PROBLEM TO SOLVE: Leave out the pictures, and write out exactly the lines from the beginning of the material to the line holding "SC.camera = cam", that line included, and nothing else.

RECORD SET:
_____

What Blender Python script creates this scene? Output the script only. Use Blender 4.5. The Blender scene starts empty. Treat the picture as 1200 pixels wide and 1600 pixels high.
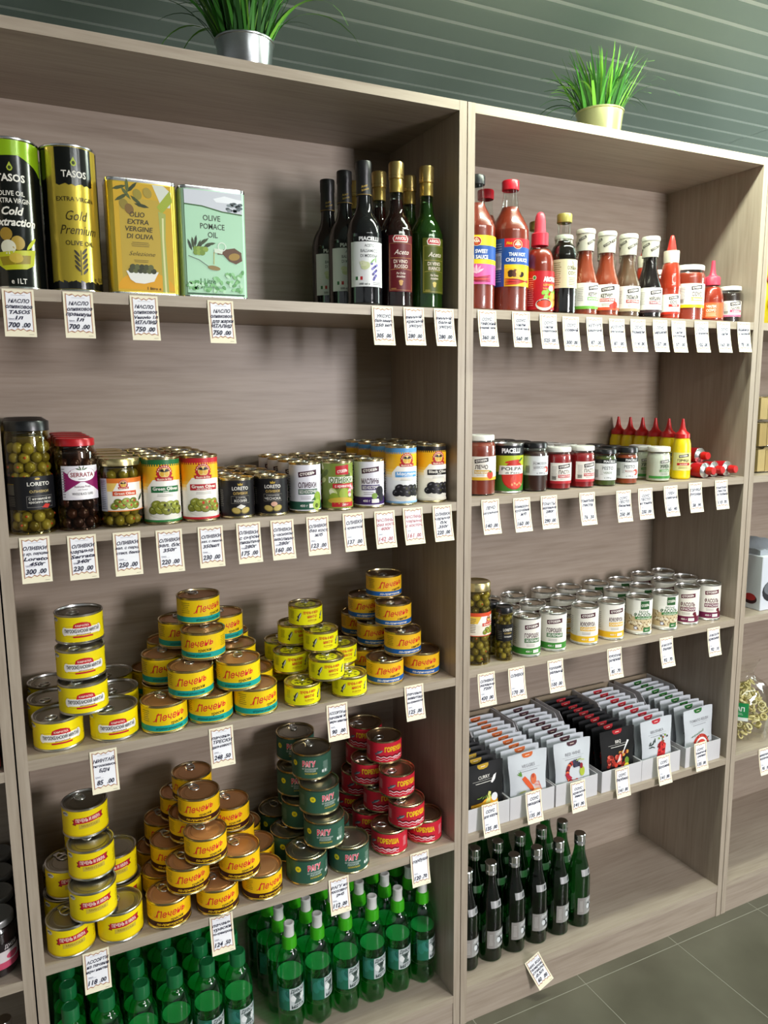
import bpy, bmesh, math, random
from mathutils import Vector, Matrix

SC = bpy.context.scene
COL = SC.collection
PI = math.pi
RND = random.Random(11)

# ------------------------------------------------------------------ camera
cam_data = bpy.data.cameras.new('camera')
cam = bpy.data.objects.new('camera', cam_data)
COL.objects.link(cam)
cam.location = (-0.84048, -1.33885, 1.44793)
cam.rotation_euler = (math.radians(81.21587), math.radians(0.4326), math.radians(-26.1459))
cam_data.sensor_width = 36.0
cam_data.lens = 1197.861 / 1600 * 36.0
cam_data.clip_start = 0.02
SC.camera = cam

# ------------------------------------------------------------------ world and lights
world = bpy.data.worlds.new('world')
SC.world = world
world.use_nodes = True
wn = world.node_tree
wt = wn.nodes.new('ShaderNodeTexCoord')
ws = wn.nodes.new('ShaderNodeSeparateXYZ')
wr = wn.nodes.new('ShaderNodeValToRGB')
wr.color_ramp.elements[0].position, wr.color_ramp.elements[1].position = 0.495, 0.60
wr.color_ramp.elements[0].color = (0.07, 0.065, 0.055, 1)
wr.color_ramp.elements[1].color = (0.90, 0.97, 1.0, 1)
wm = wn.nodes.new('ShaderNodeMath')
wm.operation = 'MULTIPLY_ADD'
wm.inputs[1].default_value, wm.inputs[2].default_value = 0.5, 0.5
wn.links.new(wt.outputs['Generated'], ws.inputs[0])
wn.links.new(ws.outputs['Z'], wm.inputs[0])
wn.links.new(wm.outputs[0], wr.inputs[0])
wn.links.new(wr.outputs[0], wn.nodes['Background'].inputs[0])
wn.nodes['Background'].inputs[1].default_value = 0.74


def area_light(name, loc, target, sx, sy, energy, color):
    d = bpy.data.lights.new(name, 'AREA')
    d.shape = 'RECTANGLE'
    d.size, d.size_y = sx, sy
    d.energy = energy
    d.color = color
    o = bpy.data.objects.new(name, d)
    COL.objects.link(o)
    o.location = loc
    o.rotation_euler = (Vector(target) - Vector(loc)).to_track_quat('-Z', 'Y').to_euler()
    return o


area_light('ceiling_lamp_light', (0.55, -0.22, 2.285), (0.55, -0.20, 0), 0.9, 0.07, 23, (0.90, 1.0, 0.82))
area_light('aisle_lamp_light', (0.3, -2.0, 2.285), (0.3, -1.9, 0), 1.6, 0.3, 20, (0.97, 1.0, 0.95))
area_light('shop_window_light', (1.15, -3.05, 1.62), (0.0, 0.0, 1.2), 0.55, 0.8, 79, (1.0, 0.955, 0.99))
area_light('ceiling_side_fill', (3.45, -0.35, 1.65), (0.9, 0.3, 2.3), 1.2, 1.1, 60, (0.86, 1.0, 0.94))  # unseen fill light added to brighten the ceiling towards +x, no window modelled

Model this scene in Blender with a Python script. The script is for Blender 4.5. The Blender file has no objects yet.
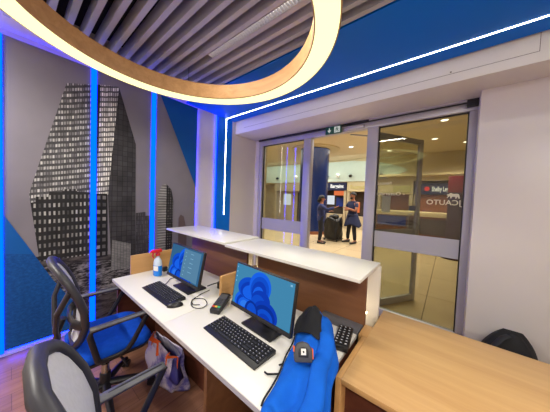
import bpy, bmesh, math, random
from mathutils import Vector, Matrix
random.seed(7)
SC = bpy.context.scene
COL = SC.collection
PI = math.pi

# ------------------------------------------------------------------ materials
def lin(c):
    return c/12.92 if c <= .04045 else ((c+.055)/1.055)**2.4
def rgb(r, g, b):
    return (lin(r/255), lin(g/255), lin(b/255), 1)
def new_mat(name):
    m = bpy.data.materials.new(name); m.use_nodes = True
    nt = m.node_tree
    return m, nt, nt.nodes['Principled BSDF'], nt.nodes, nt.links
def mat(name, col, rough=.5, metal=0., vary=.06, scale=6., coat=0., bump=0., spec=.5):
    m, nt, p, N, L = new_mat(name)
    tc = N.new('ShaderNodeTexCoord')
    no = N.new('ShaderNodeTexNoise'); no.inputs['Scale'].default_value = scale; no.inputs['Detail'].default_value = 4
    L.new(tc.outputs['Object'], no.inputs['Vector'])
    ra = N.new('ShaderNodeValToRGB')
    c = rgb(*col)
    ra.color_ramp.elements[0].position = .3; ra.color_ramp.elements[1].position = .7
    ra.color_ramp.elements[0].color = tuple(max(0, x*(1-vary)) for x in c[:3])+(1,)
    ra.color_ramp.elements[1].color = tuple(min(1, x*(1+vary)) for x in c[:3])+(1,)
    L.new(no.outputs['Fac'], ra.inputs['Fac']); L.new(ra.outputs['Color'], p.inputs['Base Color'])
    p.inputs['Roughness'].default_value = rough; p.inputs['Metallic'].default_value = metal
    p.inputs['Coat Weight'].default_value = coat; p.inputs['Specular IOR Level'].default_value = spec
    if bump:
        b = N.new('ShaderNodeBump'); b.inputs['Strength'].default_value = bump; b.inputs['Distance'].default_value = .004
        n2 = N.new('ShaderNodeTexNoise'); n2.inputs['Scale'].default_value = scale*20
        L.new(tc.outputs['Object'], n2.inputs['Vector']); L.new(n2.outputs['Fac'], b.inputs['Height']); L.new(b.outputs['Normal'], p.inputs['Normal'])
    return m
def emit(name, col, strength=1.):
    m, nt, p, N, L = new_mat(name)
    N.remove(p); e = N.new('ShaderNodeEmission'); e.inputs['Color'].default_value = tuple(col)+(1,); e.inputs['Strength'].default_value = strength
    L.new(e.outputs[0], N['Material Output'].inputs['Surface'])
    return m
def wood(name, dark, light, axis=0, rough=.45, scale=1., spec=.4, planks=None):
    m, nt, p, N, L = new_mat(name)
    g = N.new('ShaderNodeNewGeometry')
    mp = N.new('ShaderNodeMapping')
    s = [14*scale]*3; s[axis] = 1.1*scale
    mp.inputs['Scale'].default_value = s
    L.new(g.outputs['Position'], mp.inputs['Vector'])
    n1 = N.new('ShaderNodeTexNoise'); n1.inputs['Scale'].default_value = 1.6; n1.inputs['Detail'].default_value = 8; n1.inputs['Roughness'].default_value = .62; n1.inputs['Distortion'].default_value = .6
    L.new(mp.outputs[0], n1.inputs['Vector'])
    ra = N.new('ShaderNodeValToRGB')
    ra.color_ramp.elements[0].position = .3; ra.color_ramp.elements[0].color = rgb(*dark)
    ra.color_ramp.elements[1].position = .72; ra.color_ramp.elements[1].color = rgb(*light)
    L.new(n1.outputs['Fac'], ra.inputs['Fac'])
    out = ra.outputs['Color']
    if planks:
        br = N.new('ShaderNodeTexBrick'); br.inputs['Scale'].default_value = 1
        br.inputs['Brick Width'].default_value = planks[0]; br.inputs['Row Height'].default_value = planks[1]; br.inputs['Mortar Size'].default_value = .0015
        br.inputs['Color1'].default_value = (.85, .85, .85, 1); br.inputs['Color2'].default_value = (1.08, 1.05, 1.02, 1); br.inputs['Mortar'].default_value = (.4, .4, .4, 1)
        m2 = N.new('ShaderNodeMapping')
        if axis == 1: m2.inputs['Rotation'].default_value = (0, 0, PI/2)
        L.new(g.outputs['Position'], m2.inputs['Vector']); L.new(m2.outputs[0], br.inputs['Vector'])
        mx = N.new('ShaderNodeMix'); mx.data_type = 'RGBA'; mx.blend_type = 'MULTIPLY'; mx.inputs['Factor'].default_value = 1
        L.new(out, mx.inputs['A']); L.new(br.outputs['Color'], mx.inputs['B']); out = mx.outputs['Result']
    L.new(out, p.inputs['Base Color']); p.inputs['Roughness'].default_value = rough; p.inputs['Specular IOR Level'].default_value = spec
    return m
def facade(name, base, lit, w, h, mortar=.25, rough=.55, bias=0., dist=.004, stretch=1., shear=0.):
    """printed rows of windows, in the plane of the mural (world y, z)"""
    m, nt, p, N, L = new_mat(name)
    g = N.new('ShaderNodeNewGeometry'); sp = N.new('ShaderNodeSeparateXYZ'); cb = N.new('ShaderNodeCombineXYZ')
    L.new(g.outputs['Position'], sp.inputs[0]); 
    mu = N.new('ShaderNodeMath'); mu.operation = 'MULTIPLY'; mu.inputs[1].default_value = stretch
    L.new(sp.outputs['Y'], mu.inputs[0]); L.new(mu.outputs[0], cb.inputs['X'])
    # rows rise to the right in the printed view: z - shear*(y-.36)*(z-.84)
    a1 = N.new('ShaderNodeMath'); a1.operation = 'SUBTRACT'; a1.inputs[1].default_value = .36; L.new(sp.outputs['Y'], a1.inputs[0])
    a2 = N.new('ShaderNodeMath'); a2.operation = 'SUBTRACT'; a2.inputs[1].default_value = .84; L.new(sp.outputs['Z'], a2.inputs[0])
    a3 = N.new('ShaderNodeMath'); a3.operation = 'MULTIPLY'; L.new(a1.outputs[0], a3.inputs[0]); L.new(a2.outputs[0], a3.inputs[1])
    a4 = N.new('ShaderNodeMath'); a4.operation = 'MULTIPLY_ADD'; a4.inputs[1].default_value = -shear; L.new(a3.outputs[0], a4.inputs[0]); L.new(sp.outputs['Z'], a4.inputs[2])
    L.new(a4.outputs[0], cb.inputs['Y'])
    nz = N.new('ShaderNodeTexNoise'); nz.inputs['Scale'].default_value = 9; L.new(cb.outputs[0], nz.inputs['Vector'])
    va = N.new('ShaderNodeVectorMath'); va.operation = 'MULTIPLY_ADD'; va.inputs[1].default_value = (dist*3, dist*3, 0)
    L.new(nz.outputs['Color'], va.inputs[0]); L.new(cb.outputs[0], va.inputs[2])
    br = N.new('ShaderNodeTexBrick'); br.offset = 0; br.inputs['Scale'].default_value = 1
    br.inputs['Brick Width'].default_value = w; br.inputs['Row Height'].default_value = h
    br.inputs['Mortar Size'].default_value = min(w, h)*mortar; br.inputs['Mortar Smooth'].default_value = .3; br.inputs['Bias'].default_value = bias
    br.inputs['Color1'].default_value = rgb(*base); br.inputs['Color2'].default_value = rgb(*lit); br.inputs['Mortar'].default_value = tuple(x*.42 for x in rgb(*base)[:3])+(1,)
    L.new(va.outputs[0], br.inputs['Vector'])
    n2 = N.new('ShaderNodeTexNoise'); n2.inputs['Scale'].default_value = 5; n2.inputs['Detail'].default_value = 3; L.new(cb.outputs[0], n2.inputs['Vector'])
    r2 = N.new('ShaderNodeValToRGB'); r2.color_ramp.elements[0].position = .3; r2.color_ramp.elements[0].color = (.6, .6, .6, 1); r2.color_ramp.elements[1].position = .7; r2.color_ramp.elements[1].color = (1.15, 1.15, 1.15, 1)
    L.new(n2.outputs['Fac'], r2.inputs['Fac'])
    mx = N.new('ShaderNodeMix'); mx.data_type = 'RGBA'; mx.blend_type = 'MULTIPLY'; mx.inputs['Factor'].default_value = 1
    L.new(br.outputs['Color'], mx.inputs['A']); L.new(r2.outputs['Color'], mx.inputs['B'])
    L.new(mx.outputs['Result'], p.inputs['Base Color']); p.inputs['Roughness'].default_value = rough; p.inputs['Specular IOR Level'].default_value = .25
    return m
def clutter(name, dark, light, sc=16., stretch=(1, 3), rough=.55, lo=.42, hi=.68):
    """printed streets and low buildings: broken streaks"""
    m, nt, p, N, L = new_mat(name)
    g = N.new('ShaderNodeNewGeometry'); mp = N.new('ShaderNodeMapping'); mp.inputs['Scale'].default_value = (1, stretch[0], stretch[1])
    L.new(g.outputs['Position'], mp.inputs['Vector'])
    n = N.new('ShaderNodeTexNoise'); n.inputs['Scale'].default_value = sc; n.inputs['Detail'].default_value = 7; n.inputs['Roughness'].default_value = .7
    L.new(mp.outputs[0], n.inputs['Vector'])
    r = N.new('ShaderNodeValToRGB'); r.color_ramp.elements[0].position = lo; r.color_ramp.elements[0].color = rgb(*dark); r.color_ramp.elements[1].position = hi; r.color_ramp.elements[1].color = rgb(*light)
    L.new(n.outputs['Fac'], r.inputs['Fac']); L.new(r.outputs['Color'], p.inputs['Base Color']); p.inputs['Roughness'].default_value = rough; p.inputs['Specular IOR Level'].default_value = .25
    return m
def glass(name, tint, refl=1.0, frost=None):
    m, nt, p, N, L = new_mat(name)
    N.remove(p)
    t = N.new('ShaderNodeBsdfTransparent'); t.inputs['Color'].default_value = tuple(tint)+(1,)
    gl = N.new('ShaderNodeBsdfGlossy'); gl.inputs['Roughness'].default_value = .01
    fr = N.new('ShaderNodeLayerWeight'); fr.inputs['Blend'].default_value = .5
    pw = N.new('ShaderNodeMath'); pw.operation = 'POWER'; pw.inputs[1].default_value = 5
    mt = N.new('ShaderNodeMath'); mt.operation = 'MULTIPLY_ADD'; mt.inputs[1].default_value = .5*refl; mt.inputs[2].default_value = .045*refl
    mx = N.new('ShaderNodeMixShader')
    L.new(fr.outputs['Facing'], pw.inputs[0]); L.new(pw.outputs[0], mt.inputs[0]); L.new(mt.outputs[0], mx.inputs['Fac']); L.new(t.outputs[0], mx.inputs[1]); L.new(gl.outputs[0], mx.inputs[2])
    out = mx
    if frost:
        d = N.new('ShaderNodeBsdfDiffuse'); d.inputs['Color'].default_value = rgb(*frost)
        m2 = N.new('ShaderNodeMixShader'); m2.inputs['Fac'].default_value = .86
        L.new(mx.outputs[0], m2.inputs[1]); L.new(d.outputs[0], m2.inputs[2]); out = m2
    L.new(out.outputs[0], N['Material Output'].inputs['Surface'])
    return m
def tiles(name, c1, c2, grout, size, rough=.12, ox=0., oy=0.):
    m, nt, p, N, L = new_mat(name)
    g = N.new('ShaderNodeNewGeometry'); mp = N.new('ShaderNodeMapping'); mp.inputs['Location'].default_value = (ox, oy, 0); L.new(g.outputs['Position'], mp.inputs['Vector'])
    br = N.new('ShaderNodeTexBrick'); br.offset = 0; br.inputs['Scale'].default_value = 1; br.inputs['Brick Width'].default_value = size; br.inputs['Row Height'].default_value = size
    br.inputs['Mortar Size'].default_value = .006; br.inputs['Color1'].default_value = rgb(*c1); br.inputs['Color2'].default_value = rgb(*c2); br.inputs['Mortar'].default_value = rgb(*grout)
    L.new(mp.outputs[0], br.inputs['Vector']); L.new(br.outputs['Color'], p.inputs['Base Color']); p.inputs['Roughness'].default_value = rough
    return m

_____

ANSWER BELOW:
What Blender Python script creates this scene? Output the script only. Use Blender 4.5. The Blender scene starts empty. Treat the picture as 1200 pixels wide and 1600 pixels high.
import bpy, bmesh, math, random
from mathutils import Vector, Matrix

SC = bpy.context.scene
COL = SC.collection
PI = math.pi
RND = random.Random(11)

# ------------------------------------------------------------------ camera
cam_data = bpy.data.cameras.new('camera')
cam = bpy.data.objects.new('camera', cam_data)
COL.objects.link(cam)
cam.location = (-0.84048, -1.33885, 1.44793)
cam.rotation_euler = (math.radians(81.21587), math.radians(0.4326), math.radians(-26.1459))
cam_data.sensor_width = 36.0
cam_data.lens = 1197.861 / 1600 * 36.0
cam_data.clip_start = 0.02
SC.camera = cam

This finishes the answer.